◆ GOAL
Find the lines that hold the word "from" and return them.

------------------------------------------------------------

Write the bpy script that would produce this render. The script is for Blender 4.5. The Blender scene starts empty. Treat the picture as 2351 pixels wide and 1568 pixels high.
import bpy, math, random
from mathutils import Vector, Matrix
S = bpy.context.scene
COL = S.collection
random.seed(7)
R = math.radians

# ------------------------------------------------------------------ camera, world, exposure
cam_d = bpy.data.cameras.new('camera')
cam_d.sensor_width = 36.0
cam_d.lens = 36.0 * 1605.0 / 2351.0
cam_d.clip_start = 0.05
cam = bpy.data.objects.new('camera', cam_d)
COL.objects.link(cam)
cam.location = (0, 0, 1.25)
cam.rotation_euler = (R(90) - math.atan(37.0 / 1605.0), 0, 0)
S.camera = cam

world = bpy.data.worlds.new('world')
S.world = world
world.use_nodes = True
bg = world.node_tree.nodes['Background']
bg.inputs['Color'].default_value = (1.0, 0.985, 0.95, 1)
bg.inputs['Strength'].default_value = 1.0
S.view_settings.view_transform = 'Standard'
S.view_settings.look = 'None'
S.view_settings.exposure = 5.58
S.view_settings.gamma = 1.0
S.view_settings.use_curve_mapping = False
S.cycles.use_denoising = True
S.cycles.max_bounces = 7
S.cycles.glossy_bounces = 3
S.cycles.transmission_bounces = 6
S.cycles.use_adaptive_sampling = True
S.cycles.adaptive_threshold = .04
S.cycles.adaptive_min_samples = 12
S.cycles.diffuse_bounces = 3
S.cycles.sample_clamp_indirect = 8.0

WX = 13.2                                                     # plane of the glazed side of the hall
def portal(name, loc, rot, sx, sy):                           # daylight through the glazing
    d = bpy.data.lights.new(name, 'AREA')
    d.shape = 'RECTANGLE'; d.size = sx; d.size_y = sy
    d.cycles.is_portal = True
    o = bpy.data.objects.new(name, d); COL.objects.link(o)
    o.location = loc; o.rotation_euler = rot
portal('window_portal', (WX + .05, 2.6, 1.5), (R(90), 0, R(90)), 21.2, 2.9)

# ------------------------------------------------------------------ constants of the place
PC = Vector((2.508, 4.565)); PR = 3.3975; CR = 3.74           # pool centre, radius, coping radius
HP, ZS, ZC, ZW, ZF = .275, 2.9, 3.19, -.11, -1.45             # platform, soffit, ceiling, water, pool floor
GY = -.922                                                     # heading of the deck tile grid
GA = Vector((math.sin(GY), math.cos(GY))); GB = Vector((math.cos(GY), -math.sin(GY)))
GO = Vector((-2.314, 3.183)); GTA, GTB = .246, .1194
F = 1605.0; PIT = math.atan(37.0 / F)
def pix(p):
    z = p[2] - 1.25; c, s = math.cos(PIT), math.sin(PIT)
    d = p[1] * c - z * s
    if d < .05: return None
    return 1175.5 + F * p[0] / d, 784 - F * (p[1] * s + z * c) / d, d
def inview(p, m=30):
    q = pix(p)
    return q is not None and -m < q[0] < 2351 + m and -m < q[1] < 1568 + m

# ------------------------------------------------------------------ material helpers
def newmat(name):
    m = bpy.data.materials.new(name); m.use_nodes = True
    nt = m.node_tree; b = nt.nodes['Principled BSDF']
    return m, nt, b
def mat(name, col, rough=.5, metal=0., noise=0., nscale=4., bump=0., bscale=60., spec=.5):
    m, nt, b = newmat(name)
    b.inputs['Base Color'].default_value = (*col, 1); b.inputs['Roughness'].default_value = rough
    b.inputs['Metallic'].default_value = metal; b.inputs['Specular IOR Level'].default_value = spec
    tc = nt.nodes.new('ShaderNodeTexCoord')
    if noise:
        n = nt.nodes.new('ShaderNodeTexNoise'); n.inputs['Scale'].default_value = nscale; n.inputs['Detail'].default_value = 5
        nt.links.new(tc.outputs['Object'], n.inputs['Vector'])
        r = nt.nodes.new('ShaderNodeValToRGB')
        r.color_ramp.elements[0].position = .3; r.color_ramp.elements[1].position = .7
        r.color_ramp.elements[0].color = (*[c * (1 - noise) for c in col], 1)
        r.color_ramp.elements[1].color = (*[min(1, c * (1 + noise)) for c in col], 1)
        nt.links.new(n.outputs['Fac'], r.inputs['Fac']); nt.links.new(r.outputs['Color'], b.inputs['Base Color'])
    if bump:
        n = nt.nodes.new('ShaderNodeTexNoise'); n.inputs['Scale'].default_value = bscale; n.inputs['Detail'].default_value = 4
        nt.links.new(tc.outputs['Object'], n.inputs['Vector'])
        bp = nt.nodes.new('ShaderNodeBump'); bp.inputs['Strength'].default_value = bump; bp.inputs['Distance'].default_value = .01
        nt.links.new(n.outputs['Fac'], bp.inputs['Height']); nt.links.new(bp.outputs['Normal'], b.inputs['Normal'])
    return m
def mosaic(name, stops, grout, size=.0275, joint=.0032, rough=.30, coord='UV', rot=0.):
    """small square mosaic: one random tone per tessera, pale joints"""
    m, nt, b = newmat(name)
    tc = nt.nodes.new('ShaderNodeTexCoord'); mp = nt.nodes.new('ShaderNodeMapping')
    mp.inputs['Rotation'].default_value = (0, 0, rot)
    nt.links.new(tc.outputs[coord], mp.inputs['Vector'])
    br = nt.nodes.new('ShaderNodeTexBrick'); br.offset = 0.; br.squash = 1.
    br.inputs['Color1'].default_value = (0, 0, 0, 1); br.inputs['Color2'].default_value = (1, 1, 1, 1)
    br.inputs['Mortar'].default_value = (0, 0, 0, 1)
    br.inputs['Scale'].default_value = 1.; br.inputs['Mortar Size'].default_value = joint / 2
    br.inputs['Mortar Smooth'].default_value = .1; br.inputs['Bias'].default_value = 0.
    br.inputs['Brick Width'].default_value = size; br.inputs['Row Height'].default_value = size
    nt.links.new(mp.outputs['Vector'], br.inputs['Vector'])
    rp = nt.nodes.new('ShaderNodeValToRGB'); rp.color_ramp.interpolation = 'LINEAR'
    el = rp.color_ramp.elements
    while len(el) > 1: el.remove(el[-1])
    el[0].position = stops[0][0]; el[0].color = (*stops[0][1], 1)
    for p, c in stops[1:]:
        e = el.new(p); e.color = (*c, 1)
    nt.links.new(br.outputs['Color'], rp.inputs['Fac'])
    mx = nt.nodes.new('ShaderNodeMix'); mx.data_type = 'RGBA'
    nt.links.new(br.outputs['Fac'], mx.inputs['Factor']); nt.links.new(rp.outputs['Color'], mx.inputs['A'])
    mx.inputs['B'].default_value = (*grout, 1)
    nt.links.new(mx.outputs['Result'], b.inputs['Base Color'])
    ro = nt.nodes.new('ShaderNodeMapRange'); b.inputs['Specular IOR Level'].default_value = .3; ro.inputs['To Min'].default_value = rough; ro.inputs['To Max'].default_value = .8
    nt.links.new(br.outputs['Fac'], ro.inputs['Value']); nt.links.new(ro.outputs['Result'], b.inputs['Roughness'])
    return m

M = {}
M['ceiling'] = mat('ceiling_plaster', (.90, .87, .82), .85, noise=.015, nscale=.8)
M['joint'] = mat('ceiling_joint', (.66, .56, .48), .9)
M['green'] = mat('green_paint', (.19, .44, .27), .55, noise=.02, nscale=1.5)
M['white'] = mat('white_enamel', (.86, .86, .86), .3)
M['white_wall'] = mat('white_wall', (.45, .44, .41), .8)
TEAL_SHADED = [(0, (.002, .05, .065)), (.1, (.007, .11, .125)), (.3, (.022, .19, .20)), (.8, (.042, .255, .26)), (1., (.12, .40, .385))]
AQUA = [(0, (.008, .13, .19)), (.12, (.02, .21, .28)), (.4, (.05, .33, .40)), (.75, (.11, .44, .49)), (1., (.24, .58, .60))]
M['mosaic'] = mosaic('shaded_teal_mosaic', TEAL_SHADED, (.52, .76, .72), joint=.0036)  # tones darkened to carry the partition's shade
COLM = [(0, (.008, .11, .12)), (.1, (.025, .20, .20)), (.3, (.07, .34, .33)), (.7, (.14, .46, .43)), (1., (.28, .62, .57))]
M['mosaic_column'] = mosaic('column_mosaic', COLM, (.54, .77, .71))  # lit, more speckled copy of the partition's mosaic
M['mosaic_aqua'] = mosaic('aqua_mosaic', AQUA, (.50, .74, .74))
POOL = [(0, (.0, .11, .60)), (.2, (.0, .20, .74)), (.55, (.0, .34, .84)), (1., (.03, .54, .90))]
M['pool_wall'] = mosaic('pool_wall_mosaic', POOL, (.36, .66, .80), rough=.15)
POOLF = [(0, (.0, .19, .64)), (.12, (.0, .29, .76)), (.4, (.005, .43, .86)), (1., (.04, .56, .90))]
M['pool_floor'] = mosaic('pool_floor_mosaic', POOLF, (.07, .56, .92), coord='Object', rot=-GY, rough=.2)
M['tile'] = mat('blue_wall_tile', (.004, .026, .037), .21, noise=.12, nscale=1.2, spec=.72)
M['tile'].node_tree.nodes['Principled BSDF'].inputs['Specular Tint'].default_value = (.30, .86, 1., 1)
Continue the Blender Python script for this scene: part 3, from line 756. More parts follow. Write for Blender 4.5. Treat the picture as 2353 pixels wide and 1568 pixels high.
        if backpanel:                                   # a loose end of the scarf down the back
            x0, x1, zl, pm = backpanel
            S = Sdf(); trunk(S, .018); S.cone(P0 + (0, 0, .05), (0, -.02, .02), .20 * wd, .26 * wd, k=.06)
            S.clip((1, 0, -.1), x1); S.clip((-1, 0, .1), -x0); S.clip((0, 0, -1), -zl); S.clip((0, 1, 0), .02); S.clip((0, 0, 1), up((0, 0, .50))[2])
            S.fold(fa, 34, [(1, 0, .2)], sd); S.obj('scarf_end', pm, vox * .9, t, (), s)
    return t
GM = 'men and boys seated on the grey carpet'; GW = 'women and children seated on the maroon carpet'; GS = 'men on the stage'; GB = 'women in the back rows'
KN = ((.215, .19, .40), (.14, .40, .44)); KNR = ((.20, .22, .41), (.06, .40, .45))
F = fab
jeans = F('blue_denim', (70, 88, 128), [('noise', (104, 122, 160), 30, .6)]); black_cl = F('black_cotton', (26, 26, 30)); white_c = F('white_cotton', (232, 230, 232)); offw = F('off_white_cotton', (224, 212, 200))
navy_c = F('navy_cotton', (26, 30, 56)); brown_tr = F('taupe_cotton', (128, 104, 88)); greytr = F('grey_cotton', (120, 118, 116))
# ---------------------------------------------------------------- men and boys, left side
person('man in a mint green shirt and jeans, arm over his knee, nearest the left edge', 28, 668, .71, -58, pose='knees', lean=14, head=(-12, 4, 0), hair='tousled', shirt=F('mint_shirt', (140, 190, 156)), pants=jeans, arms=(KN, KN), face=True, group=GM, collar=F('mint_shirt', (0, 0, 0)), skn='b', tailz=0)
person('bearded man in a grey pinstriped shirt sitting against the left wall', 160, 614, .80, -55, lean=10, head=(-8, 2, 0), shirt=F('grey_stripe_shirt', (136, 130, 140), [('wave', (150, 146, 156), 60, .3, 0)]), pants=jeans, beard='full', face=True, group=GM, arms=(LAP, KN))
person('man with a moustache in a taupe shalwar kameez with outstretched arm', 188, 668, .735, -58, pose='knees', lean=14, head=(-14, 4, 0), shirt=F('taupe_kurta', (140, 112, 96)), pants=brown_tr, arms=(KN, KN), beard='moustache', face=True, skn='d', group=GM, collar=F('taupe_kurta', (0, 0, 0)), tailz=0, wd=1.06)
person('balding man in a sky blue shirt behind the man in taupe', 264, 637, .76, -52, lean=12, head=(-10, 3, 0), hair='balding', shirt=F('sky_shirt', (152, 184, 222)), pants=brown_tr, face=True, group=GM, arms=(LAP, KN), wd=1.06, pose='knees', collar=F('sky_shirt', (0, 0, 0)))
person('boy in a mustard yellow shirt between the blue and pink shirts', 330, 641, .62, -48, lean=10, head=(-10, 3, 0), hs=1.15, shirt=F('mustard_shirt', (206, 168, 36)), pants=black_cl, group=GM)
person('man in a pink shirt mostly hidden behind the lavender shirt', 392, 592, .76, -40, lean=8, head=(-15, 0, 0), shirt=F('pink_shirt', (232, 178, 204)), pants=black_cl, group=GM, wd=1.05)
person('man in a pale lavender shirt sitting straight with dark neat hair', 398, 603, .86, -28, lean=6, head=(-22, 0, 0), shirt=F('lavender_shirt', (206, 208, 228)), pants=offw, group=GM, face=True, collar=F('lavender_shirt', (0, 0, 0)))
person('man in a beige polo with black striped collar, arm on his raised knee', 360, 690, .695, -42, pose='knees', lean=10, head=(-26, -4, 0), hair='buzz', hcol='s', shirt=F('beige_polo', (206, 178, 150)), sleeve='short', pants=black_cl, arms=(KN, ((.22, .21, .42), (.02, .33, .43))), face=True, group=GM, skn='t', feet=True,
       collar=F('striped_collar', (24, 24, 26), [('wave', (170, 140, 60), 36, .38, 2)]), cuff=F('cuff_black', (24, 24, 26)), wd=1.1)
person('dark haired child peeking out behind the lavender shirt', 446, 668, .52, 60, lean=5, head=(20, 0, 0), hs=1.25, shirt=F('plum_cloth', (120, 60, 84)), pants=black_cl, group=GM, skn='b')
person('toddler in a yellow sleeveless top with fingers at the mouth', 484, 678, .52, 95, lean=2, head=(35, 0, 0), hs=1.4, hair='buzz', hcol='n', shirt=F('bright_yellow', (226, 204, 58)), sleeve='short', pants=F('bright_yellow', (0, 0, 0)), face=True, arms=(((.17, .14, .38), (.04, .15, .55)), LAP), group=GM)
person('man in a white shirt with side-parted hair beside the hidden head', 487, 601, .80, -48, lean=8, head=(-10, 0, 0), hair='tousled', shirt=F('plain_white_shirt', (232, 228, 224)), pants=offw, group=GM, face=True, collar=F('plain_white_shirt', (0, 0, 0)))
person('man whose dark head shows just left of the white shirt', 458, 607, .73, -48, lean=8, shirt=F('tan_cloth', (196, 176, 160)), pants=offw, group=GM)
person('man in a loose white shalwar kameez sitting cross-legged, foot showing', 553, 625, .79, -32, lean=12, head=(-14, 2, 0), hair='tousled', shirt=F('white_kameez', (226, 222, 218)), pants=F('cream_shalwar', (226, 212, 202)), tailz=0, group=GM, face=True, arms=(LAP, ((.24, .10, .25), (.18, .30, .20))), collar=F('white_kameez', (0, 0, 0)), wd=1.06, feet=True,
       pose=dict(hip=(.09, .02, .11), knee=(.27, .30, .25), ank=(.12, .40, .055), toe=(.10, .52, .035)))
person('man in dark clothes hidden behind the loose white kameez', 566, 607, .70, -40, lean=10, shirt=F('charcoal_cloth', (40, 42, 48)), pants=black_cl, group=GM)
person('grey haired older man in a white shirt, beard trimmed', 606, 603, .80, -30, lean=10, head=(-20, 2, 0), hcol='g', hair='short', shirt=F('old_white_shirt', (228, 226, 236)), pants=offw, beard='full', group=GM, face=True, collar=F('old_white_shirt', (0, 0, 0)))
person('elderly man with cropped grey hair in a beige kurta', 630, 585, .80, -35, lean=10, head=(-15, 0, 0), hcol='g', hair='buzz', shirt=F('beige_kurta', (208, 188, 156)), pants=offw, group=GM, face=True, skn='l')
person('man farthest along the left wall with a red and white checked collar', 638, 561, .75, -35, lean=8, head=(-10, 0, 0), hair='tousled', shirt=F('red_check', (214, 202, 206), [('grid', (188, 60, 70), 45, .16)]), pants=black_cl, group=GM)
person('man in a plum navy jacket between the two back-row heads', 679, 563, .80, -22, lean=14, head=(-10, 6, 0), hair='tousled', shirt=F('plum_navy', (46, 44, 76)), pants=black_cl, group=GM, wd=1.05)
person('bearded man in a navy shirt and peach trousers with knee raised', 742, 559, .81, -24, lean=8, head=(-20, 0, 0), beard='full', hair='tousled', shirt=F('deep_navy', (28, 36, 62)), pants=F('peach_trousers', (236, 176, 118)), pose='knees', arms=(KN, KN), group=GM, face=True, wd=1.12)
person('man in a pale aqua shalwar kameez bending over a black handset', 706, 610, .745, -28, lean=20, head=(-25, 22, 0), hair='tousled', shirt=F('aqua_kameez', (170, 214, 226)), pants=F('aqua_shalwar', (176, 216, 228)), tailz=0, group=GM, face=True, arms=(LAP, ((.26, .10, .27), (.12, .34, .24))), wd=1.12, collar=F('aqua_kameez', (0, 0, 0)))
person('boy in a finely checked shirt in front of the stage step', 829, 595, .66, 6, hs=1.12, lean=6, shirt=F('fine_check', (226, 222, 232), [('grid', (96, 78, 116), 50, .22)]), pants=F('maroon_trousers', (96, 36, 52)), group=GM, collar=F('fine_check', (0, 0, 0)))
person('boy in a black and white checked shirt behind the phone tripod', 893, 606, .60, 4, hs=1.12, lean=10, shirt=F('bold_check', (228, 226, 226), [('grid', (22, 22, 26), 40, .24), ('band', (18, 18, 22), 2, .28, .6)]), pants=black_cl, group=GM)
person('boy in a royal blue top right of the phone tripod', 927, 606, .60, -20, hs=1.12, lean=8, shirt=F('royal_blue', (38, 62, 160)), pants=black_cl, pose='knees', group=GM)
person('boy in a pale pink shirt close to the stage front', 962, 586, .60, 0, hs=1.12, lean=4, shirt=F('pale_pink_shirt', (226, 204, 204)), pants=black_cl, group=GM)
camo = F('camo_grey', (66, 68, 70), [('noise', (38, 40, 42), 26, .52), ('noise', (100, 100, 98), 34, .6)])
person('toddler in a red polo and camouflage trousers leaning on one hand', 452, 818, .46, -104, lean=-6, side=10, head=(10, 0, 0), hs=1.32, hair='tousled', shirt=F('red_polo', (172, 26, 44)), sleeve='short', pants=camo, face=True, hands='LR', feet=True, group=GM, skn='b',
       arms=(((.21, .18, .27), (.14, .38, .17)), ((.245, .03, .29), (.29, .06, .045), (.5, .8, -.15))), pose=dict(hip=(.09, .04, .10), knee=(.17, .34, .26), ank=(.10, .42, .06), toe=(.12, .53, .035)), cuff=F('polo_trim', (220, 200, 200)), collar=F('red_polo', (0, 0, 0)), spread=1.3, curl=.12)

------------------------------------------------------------

◆ ANSWER FOR THE TASK
from mathutils import Vector, Matrix
Continue the Blender Python script for this scene: part 3, from line 756. More parts follow. Write for Blender 4.5. Treat the picture as 2353 pixels wide and 1568 pixels high.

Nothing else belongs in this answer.